Wynn Resorts Shares Continue to Surge Following Morgan Stanley Upgrade


Published on: September 27, 2024, 02:43h.

Last updated on: September 27, 2024, 02:43h.

Wynn Resorts (NASDAQ: WYNN) stock continued its strong performance this week, driven by an upgrade from Morgan Stanley.

Wynn Resorts
Wynn and Encore on the Las Vegas Strip. The operator’s stock soared today thanks to a Morgan Stanley upgrade. (Image: Vegas Means Business)

Analyst Stephen Grambling raised his rating on Wynn to “outperform” from “equal-weight” and increased the price target to $104 from $97, representing a potential upside of 7.2%. Grambling believes that returning capital to shareholders could positively impact Wynn stock.
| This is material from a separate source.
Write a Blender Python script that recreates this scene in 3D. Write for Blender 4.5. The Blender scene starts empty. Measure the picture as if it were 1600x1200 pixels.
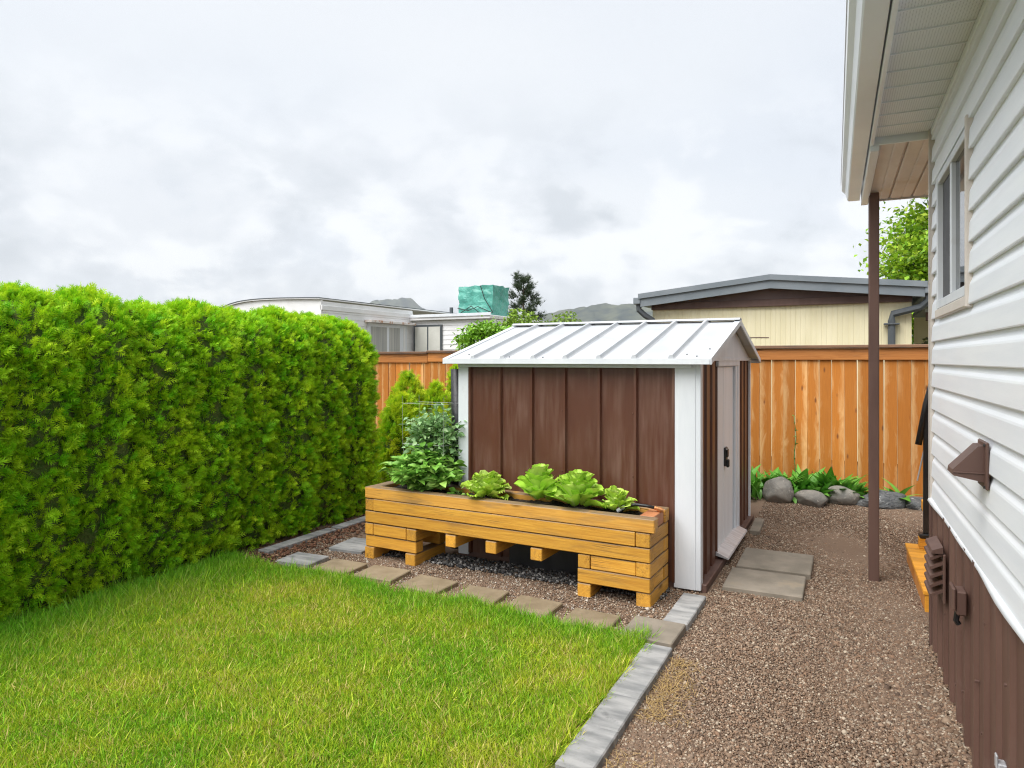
import bpy, math, random
import numpy as np
from mathutils import Vector, Matrix

SC = bpy.context.scene
COL = SC.collection
R = math.radians
rng = np.random.default_rng(7)
random.seed(7)

# ------------------------------------------------------------------ camera, sky, sun, exposure
cam_d = bpy.data.cameras.new('camera')
cam = bpy.data.objects.new('camera', cam_d); COL.objects.link(cam)
cam.location = (0, 0, 1.65)
cam.rotation_euler = (R(90), 0, R(26.93))
cam_d.lens = 24; cam_d.sensor_width = 36; cam_d.shift_y = -38/1600
cam_d.clip_start = .05; cam_d.clip_end = 30000
SC.camera = cam

SUN_EL, SUN_AZ = 56, 206      # azimuth measured clockwise from +Y (the sun stands behind the camera, a little to its left)
w = bpy.data.worlds.new('World'); SC.world = w; w.use_nodes = True
wn, wl = w.node_tree.nodes, w.node_tree.links
wn.clear()
def WN(t, **k):
    n = wn.new(t)
    for a, b in k.items():
        if a in n.inputs: n.inputs[a].default_value = b
        else: setattr(n, a, b)
    return n
sky = WN('ShaderNodeTexSky', sky_type='NISHITA', sun_disc=False, sun_elevation=R(SUN_EL), sun_rotation=R(SUN_AZ), dust_density=2.0)
tc = WN('ShaderNodeTexCoord')
sep = WN('ShaderNodeSeparateXYZ'); wl.new(tc.outputs['Generated'], sep.inputs[0])
zc = WN('ShaderNodeMath', operation='MAXIMUM'); wl.new(sep.outputs['Z'], zc.inputs[0]); zc.inputs[1].default_value = 0.0
za = WN('ShaderNodeMath', operation='ADD'); wl.new(zc.outputs[0], za.inputs[0]); za.inputs[1].default_value = .16
dv = WN('ShaderNodeVectorMath', operation='DIVIDE'); wl.new(tc.outputs['Generated'], dv.inputs[0])
cb = WN('ShaderNodeCombineXYZ')
for i in range(3): wl.new(za.outputs[0], cb.inputs[i])
wl.new(cb.outputs[0], dv.inputs[1])
def WM(op, a_, b_=None, c_=None, clamp=False):
    n_ = WN('ShaderNodeMath', operation=op); n_.use_clamp = clamp
    for i_, v_ in enumerate((a_, b_, c_)):
        if v_ is None: continue
        if hasattr(v_, 'is_output'): wl.new(v_, n_.inputs[i_])
        else: n_.inputs[i_].default_value = v_
    return n_.outputs[0]
def WNoise(src, scl, loc, scale, detail, rough, dist=0.):
    m_ = WN('ShaderNodeMapping'); wl.new(src, m_.inputs[0]); m_.inputs['Scale'].default_value = scl; m_.inputs['Location'].default_value = loc
    n_ = WN('ShaderNodeTexNoise', Scale=scale, Detail=detail, Roughness=rough, Distortion=dist); wl.new(m_.outputs[0], n_.inputs['Vector']); return n_.outputs[0]
def WMix(f, a_, b_):
    m_ = WN('ShaderNodeMix', data_type='RGBA')
    for i_, v_ in ((0, f), (6, a_), (7, b_)):
        if hasattr(v_, 'is_output'): wl.new(v_, m_.inputs[i_])
        else: m_.inputs[i_].default_value = v_ if i_ == 0 else (*v_, 1)
    return m_.outputs[2]
def WRange(v_, lo, hi, a_=0., b_=1.):
    n_ = WN('ShaderNodeMapRange'); n_.interpolation_type = 'SMOOTHSTEP'; wl.new(v_, n_.inputs[0])
    for k_, x_ in zip((1, 2, 3, 4), (lo, hi, a_, b_)): n_.inputs[k_].default_value = x_
    return n_.outputs[0]
gen = tc.outputs['Generated']
layer = WNoise(dv.outputs[0], (1, 1, .5), (3.1, 1.7, .4), .55, 2., .5)          # high even cloud sheet
puff = WNoise(gen, (1, 1, 1.7), (.35, .2, .1), 6.0, 6., .58, .15)                 # heaped cloud low down
puff2 = WNoise(gen, (1, 1, 1.6), (2.35, .9, .3), 2.6, 2., .5)
low = WRange(zc.outputs[0], .10, .42, 1., 0.)
sheet_c = WMix(WRange(layer, .36, .64), (2.18, 2.29, 2.45), (2.47, 2.53, 2.60))
pf = WM('MULTIPLY', WRange(WM('MULTIPLY_ADD', puff2, .9, puff), .90, 1.06), low)
lit = WMix(WM('MULTIPLY', WRange(puff, .52, .42), low), sheet_c, (2.86, 2.88, 2.9))
grey = WMix(WRange(puff, .45, .66), (2.22, 2.28, 2.38), (1.56, 1.66, 1.77))
cloud = WMix(WM('MULTIPLY', pf, .9), lit, grey)
mx = WN('ShaderNodeMix', data_type='RGBA'); mx.inputs[0].default_value = .95
wl.new(sky.outputs[0], mx.inputs[6]); wl.new(cloud, mx.inputs[7])
bg = WN('ShaderNodeBackground', Strength=.1); wl.new(mx.outputs[2], bg.inputs[0])
w.cycles.sampling_method = 'MANUAL'; w.cycles.sample_map_resolution = 256
wo = WN('ShaderNodeOutputWorld'); wl.new(bg.outputs[0], wo.inputs[0])

sd = bpy.data.lights.new('sun', 'SUN'); so = bpy.data.objects.new('sun', sd); COL.objects.link(so)
sd.energy = 1.5; sd.angle = R(55); sd.color = (1, .98, .95)
az = R(SUN_AZ); sv = Vector((math.sin(az)*math.cos(R(SUN_EL)), math.cos(az)*math.cos(R(SUN_EL)), math.sin(R(SUN_EL))))
so.rotation_euler = sv.to_track_quat('Z', 'Y').to_euler()
so.location = (-6, -12, 20)
vs = SC.view_settings
vs.view_transform = 'Standard'; vs.look = 'None'; vs.exposure = 1.95; vs.gamma = 1; vs.use_curve_mapping = False
SC.render.engine = 'CYCLES'
SC.cycles.use_denoising = True; SC.cycles.denoiser = 'OPENIMAGEDENOISE'; SC.cycles.denoising_input_passes = 'RGB_ALBEDO_NORMAL'; SC.cycles.denoising_prefilter = 'NONE'
SC.cycles.filter_width = 1.15
SC.cycles.max_bounces = 5; SC.cycles.diffuse_bounces = 4; SC.cycles.glossy_bounces = 2; SC.cycles.transmission_bounces = 3; SC.cycles.volume_bounces = 0; SC.cycles.transparent_max_bounces = 4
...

Geopolitical tensions and consumer spending concerns in China have created uncertainty, but a focus on capital returns could help mitigate risks. Wynn is also expected to see increased dividends, especially with the completion of the UAE project’s investment phase in 2024,” according to Grambling.
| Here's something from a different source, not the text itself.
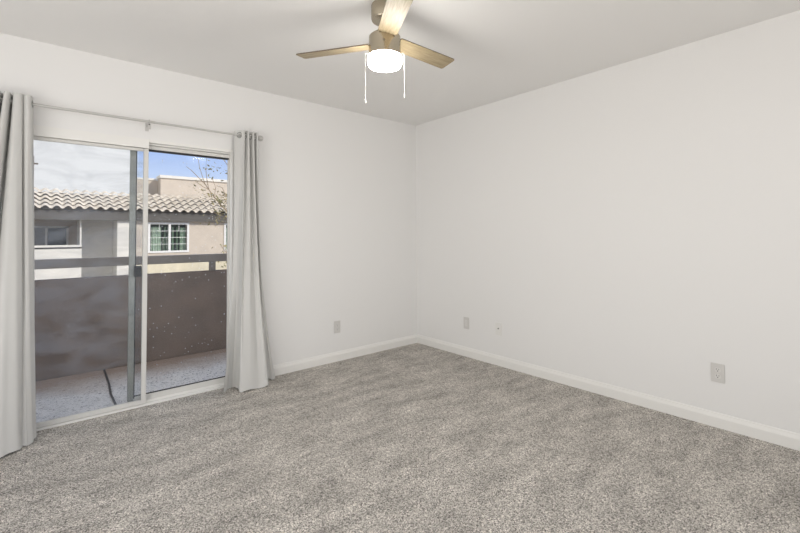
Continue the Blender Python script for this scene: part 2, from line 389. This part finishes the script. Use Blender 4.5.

Wynn Resorts started construction on Wynn Al Marjan Island, its UAE integrated resort, earlier this year. The $4 billion project, which includes the region’s first regulated casino, is expected to be funded by Wynn.

China Boosts Wynn Stock

Wynn’s stock surged 7% on high volume, erasing year-to-date losses and turning the performance positive for 2024. The influence of China, including recent interest rate cuts and fiscal stimulus measures, has been a key driver of Wynn’s stock performance.
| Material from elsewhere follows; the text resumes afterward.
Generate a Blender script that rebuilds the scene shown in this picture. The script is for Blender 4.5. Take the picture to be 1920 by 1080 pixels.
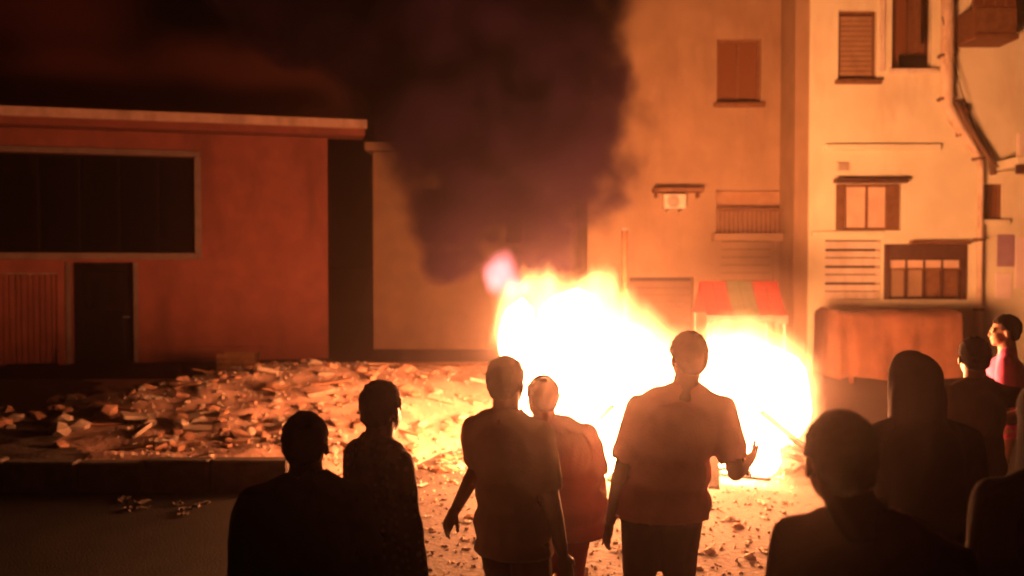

China’s stimulus measures and improved demand in Macau led Grambling to raise his earnings estimates for Wynn in 2025 and 2026. Wynn Macau, which operates two integrated resorts in Macau, is expected to benefit from these developments.

Las Vegas Outlook

Despite subdued gaming revenue in Nevada, Grambling remains optimistic about Wynn Las Vegas due to the shift towards higher-end play, new amenities, and ongoing investments in properties like Wynn and Encore.